What do the poor deserve?

What do the poor deserve? Ask yourself.

How you answer will depend at least a little on why you think they’re poor. Why do you think the poor are poor? Do you think they’re poor because they’re lazy? Is their poverty part of cosmic retribution for wrongs committed by their ancestors? Do they deserve to be poor?

Or maybe you think is poverty something imposed on them against their will, from outside? Are the poor simply the pawns of evil people who perpetuate global systems of oppression based on race, ethnicity, class, culture, language and geography? Are they innocent, yet nonetheless helpless victims?

* * *

It’s been written before that how we think about aid and rationalize it emotionally mater. What’s been written less often before is that how we think about aid is inextricably bound up in how we think about poverty and about “the poor.” More specifically, how we think about what good aid is and how to do it, where we’ll cut corners in the name of expedience, or whether or not we’ll hold the line on technical standards and insist that our staff meet minimum qualification requirements before we hire them, all come back to why we think the poor are poor.

If we think the poor are poor in some way due to their own negligence, then it is far easier to justify poorly planned and implemented aid as “good enough.” If we think, even in a small way, that the poor are poor because they deserve to be, then how we market aid, how carefully we manage the edges of appropriate CSR, how rigorously we evaluate not just the value for our balance sheets but also the raw need for our GIK, or sending a troupe of Western teenagers to spend two weeks “doing disaster response” all become less important. We may not articulate it to ourselves in these exact words, but the I’d like to suggest that our collective tolerance for bad aid – from the amateur orphan-huggers, all the way on up through NGOs and INGOs and BINGOS to the UN to the hallowed halls of USAID and ECHO to the gilded halls of Busan – is in direct inverse proportion to what we think the poor deserve from us.

I don’t  think that anyone of us is competent to pass judgment on what anyone else deserves in any kind of cosmic, universal sense. But I think that it’s important that we ask ourselves this:

What do the poor deserve?

Do they deserve our cast off clothing, our old shoes? Do they deserve our discarded bicycles and old soap? Do they deserve our church youth groups coming to practice on them for two weeks? Do they deserve us shutting them out of our planning processes or delivering aid based, not on their priorities and need, but on the priorities of donors, foreign governments or for-profit corporations? Do they deserve celebrities popping in for a few days of “humanitarian assistance”, perfectly coiffed, cameras rolling? Do they deserve foreign journalists plastering their faces on mass media in the name of “raising awareness”?

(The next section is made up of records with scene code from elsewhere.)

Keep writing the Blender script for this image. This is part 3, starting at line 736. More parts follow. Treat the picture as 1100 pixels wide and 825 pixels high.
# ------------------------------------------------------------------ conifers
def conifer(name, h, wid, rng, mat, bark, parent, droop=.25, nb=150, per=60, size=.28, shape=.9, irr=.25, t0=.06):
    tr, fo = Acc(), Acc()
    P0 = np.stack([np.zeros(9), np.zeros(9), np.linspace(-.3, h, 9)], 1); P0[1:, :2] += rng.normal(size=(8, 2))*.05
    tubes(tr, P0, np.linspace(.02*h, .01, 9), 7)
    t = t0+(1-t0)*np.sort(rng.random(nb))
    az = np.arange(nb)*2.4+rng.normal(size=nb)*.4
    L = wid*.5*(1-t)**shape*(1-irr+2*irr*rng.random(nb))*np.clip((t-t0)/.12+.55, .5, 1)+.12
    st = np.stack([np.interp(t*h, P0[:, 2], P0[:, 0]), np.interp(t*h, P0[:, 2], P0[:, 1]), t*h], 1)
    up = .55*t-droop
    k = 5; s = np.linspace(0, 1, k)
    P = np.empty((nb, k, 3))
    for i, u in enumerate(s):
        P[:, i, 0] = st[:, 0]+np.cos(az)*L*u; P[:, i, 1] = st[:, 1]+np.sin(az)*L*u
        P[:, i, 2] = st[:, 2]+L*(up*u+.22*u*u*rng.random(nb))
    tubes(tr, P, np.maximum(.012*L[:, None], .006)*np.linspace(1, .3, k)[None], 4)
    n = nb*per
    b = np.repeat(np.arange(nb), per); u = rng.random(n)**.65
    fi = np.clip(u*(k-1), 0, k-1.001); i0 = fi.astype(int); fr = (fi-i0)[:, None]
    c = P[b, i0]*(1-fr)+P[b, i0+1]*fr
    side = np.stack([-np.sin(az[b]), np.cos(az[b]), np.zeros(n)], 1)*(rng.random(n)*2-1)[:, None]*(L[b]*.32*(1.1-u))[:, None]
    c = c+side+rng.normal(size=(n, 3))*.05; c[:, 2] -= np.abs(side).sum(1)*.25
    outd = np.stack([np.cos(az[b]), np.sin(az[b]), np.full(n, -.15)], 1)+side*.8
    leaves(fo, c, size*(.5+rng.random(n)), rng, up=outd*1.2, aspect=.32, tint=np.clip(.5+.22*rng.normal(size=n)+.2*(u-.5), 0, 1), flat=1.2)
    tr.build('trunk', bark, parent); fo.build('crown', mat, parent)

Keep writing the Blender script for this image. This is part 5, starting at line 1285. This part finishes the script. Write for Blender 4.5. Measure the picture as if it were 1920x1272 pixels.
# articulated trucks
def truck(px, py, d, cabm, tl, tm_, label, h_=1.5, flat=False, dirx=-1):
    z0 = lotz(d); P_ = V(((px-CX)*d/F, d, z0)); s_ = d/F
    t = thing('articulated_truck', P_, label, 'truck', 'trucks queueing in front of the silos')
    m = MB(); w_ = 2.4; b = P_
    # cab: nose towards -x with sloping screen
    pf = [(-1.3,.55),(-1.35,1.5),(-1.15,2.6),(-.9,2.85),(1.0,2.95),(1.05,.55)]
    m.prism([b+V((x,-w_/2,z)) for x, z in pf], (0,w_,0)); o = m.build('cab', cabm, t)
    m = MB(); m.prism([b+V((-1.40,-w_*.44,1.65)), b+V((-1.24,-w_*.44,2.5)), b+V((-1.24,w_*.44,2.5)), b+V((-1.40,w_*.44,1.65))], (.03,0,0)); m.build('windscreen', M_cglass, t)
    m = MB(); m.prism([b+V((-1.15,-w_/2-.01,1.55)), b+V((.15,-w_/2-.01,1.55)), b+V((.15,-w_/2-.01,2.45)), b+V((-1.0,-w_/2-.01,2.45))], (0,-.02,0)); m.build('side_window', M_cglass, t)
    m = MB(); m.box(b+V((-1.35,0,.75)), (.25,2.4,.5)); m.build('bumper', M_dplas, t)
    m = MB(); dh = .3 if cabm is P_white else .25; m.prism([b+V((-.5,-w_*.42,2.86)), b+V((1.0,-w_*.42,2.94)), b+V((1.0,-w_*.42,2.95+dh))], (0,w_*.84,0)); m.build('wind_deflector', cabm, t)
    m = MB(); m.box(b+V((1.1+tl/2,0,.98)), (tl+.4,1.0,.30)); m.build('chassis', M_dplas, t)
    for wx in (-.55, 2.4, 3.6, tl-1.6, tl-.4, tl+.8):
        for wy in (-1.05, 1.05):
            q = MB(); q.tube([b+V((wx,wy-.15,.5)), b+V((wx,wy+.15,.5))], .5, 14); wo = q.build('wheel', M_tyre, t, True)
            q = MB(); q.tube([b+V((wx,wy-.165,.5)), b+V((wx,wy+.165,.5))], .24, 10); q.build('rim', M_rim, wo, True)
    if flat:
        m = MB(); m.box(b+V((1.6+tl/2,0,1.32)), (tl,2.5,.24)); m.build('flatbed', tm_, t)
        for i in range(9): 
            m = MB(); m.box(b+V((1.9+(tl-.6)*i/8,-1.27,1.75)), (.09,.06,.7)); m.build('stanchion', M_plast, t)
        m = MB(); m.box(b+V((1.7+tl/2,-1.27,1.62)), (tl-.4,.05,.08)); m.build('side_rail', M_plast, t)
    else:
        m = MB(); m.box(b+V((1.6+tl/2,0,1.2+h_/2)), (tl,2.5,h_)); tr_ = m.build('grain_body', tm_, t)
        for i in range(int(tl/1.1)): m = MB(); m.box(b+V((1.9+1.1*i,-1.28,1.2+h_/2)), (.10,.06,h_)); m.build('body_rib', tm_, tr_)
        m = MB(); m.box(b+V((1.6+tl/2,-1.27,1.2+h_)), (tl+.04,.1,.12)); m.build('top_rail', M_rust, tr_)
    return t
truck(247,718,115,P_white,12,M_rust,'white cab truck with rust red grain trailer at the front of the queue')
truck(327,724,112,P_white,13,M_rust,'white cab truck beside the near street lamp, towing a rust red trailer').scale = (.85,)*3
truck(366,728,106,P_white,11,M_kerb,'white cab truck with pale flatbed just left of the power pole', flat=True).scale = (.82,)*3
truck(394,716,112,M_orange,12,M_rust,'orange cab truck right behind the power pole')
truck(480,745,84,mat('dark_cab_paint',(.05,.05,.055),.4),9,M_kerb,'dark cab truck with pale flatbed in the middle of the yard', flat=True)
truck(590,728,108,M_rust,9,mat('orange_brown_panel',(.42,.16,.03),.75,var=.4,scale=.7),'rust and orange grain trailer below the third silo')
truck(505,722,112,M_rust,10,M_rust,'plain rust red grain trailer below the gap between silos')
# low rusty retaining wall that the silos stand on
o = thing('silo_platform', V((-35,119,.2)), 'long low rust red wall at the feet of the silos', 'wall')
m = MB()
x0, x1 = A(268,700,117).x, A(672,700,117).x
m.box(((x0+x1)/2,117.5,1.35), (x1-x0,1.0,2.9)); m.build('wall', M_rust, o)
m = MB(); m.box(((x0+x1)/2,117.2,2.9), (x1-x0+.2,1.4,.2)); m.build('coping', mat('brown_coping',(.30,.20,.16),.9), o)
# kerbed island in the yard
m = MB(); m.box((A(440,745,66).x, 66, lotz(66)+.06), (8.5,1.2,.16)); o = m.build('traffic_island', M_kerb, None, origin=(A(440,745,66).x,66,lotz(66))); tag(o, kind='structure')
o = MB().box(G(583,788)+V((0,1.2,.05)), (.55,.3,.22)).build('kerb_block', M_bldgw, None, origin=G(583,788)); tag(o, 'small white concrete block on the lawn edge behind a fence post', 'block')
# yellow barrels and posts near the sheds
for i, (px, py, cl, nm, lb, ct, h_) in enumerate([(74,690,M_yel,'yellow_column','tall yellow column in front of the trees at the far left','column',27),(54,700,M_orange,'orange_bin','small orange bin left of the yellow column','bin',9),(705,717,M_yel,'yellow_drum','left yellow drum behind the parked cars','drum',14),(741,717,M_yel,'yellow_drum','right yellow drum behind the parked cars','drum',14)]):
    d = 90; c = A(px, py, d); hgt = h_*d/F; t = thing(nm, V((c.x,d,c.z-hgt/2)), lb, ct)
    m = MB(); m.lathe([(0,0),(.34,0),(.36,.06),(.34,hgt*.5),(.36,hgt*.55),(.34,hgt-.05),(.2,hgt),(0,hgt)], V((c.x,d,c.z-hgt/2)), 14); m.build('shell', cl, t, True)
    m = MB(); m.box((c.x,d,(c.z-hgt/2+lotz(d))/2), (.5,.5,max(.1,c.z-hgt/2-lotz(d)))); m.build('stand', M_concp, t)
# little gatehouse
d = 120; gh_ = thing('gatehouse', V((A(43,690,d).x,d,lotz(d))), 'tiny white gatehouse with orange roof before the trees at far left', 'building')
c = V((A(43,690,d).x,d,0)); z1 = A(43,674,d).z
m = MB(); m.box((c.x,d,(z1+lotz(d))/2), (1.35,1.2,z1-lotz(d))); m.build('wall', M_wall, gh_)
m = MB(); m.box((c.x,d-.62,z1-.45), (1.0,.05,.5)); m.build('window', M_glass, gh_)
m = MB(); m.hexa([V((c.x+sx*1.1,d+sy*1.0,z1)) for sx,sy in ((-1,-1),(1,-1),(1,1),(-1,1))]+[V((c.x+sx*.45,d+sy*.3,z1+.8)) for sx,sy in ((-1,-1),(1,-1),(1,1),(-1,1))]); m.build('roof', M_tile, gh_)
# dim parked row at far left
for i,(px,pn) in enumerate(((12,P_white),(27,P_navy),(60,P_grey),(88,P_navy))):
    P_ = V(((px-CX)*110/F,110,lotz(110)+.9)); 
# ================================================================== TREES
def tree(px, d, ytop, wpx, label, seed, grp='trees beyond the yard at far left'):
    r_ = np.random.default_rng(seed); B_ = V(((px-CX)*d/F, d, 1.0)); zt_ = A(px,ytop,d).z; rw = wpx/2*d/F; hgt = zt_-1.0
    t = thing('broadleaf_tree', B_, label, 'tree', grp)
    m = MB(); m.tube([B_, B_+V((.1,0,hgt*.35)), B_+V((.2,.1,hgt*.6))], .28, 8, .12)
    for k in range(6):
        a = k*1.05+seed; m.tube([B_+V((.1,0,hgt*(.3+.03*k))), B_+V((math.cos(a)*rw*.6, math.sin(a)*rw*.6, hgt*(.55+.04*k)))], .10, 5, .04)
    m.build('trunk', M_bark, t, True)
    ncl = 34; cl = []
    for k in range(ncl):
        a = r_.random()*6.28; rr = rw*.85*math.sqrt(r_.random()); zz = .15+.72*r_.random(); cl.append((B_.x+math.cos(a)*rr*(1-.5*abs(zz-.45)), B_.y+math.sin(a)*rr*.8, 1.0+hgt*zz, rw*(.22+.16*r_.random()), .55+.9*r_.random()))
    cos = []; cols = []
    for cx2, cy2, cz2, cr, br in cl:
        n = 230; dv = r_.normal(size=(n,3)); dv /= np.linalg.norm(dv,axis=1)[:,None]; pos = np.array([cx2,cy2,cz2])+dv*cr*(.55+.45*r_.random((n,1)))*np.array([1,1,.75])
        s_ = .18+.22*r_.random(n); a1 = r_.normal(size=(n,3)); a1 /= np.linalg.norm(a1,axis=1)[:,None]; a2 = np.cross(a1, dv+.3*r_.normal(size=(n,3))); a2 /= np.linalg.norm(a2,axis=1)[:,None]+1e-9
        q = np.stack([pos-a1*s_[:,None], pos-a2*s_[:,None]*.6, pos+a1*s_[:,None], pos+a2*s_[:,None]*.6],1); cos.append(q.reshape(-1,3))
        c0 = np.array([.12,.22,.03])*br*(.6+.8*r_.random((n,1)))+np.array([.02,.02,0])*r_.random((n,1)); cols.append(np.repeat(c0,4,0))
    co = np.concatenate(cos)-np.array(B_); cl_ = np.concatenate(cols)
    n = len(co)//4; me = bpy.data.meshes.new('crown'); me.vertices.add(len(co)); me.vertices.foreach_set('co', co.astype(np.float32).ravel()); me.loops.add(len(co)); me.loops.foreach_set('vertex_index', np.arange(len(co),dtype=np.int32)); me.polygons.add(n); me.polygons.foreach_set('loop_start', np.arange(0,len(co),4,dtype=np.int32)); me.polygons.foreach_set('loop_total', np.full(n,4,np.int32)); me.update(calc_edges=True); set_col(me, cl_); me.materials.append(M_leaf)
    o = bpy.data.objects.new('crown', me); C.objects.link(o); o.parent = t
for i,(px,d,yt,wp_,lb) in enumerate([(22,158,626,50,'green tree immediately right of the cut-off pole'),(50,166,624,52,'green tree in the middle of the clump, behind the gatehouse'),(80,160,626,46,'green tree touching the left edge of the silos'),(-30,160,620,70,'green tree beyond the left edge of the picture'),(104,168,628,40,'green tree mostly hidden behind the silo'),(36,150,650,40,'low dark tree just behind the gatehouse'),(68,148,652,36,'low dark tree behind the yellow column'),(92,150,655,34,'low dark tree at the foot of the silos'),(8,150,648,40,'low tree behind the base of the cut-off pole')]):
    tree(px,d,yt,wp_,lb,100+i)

Whether as amateurs, as students hoping to enter the industry workforce, or as professionals who have been in the game for a while, we most commonly rationalize and justify our participation in the humanitarian endeavor in our personal terms. That is, we explain it in terms of what we feel compelled to do. Our motivations. It’s about us. We want to make a difference, see the world, atone for something, maybe accrue some good karma.

We need to change this. We need to be talking about relief and development work in terms of what the poor need and, if you will, what they deserve. Not deserve in the sense of something they somehow earned. But deserve in the sense that they’re human beings, just like us. Personally, I believe that the poor deserve the best we’re capable of, if for no other reason than simply by virtue of their humanity.

Aid blogger and AidSource co-founder Alanna Shaikh once wrote about the danger of allowing ourselves to believe that the poor have nothing. That danger is specifically that if we believe that “they” really have “nothing”, then anything we give is “better than nothing”, and therefore “good.”

I think there’s at least as much danger in believing that the poor deserve their poverty, or on the flip side, that they somehow deserve less than the best we can provide.